462 kanunu iptal edilsin! Sosyal güvenlik hiçbir şekilde özelleştirilmesin!
Amerika Birleşik Devletleri ile Panama’dan geçen göçmenler ve Panama topraklarına erişime dair Antlaşmalar iptal edilsin! Tüm kuzey Amerikalı birlikler dışarı!
Donoso’daki bakır madeni tekrar açılmasın! Río Indio üzerindeki dev baraja hayır! Çevreyi ve ekolojik sistemleri tahrip eden projelere son!
SUNTRACS’a karşı tedbirler iptal edilsin! Tüm sendikacılar, grevciler ve göstericiler derhal salıverilsin, tüm adlı soruşturmalar iptal edilsin!
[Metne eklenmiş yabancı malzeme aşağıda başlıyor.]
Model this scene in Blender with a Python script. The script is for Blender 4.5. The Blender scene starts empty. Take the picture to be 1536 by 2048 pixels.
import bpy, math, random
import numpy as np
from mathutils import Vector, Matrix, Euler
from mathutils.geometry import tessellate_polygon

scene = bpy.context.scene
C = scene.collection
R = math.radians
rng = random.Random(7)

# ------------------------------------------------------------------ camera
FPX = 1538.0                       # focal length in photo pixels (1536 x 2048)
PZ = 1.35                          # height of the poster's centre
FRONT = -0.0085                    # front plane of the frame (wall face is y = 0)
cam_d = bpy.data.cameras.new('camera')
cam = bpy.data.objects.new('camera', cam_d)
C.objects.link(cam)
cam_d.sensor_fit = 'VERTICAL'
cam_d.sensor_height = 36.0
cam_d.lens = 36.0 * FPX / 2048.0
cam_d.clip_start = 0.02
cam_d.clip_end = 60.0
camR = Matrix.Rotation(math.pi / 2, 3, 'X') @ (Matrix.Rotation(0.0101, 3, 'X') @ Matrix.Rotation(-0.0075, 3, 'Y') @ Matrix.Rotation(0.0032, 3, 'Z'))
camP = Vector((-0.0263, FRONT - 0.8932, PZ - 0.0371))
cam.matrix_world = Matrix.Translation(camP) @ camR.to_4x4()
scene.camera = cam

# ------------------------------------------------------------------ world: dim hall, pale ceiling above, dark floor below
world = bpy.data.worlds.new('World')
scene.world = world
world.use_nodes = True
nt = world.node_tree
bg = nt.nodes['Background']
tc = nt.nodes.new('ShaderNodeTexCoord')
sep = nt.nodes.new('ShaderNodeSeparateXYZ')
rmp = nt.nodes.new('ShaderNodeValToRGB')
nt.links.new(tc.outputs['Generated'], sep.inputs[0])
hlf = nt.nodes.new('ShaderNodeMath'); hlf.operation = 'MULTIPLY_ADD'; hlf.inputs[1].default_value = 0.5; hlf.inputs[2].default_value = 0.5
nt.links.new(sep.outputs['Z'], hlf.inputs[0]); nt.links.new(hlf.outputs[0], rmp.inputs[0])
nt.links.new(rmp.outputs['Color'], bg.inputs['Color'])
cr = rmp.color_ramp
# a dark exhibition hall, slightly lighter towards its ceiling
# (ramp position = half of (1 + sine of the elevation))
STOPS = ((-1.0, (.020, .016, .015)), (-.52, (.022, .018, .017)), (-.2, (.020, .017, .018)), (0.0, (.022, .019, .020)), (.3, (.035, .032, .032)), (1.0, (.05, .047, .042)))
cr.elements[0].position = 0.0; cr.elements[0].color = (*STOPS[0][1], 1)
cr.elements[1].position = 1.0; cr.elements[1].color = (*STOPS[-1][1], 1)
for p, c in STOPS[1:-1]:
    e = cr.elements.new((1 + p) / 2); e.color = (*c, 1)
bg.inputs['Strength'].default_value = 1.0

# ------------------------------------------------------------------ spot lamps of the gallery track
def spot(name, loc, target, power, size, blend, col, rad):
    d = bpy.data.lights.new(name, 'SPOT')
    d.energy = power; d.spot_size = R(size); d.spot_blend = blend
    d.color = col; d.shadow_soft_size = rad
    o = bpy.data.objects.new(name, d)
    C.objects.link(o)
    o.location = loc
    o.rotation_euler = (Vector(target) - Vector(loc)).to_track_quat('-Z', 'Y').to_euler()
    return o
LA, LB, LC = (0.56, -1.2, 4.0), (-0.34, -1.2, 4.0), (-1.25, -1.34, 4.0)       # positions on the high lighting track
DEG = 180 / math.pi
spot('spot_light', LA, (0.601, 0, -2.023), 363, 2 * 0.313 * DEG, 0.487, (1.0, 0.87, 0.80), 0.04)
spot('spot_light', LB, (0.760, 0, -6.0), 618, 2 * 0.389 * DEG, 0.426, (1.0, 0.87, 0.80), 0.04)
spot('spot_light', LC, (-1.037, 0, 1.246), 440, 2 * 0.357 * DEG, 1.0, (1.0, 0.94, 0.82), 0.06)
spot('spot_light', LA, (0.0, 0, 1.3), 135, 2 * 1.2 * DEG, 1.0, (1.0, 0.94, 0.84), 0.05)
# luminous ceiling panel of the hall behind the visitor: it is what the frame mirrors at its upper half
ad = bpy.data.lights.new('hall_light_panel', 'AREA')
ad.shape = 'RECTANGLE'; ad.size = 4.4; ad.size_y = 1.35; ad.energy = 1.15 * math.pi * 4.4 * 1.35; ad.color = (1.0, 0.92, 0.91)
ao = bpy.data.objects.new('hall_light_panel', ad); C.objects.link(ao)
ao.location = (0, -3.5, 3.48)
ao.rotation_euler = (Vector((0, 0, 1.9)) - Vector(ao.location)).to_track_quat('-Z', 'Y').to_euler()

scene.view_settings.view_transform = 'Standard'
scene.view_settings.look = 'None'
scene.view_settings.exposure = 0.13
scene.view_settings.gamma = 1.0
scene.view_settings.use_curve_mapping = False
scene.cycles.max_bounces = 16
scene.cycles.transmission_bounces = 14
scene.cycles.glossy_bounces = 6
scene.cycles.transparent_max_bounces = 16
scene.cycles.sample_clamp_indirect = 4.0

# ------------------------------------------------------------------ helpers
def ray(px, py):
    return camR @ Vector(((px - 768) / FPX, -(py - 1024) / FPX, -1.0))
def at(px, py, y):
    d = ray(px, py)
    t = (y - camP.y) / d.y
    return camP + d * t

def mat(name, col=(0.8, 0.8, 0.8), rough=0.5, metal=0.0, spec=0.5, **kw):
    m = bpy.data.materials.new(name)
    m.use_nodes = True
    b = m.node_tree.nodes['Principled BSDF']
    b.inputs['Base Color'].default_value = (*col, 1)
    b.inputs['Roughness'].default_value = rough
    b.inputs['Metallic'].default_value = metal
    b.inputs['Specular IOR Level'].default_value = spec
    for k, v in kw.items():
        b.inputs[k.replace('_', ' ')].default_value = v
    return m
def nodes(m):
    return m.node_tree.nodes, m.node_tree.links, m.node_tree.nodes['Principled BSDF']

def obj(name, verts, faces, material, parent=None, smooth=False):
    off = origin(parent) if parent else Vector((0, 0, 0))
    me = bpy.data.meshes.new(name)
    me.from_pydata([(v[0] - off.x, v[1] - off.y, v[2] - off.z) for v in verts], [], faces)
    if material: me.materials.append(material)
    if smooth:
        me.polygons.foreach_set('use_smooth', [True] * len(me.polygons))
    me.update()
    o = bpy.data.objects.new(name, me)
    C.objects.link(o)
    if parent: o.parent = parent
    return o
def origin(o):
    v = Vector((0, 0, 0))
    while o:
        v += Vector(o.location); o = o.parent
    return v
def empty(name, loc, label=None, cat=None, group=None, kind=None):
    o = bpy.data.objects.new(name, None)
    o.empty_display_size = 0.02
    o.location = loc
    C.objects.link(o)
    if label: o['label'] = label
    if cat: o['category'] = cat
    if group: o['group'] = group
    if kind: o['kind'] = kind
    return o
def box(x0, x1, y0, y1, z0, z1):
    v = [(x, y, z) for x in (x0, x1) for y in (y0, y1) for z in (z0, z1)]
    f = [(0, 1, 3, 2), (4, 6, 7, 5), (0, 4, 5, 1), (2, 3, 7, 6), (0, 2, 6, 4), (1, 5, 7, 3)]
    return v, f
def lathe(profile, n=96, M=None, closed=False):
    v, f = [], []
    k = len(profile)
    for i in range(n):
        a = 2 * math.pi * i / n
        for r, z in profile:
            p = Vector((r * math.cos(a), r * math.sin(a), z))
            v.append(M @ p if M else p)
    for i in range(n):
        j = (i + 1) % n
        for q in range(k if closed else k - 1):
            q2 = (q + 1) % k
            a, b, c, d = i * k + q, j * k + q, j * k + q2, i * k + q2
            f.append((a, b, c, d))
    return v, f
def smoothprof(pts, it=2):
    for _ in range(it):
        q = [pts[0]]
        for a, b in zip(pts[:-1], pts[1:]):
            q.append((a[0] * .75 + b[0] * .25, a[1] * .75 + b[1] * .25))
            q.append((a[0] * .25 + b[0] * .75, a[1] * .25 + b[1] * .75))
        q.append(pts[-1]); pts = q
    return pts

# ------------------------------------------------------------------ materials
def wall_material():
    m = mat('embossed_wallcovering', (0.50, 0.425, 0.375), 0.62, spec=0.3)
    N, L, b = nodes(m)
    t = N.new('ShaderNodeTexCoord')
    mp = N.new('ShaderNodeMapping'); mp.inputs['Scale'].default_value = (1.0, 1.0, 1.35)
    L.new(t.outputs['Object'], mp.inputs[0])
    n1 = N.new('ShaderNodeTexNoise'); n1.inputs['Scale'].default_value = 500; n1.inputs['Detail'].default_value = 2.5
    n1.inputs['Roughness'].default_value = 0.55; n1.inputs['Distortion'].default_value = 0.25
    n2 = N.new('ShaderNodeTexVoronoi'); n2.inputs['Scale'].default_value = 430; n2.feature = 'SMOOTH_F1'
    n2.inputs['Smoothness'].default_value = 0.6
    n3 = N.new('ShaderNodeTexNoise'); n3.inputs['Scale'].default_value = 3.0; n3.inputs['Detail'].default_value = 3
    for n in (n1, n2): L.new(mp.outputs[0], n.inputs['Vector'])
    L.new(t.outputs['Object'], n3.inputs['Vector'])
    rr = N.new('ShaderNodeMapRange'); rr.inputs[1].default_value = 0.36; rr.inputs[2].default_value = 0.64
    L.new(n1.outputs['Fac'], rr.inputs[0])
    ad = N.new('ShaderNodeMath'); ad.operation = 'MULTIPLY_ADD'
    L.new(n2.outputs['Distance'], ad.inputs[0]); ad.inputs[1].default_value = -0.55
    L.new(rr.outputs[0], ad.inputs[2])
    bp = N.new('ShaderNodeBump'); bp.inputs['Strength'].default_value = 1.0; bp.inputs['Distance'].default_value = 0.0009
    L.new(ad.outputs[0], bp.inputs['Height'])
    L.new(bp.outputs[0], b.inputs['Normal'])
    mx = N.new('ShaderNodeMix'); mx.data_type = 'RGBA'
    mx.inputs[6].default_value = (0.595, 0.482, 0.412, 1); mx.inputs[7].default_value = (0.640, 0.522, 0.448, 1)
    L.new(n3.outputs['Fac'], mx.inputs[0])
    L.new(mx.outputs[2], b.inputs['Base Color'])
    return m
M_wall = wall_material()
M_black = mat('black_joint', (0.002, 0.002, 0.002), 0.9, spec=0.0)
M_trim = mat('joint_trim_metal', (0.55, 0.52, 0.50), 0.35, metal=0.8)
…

Chiquita tarafından terk edilen arazilere ve teçhizatlara tazminat ödenmeden emekçi kontrolünde el konulsun ve bunlar sosyalleştirilsin!
Burjuva polis ve ordu işlevi gören kamu güçleri lağvedilsin! Yerlerine ayrılmaz bir şekilde iş yerlerine, fakir mahallelere, yerli topluluklarına ve üniversitelere bağlı bir milis getirilsin!
Beynelmilel işçi hareketi, Panama’nın işçi, köylü ve emperyalizm karşıtı mücadelesiyle dayanışmaya!
Komitelere ve öz müdafaa milisine dayalı işçi ve köylü hükumeti kurulsun! Sosyalist Latin Amerika ve Antiller ile Karayipler Federasyonu kurulsun!
Böyle bir program için mücadele eden, ihtilalci işçi enternasyonali mensubu bir devrimci parti kurulsun!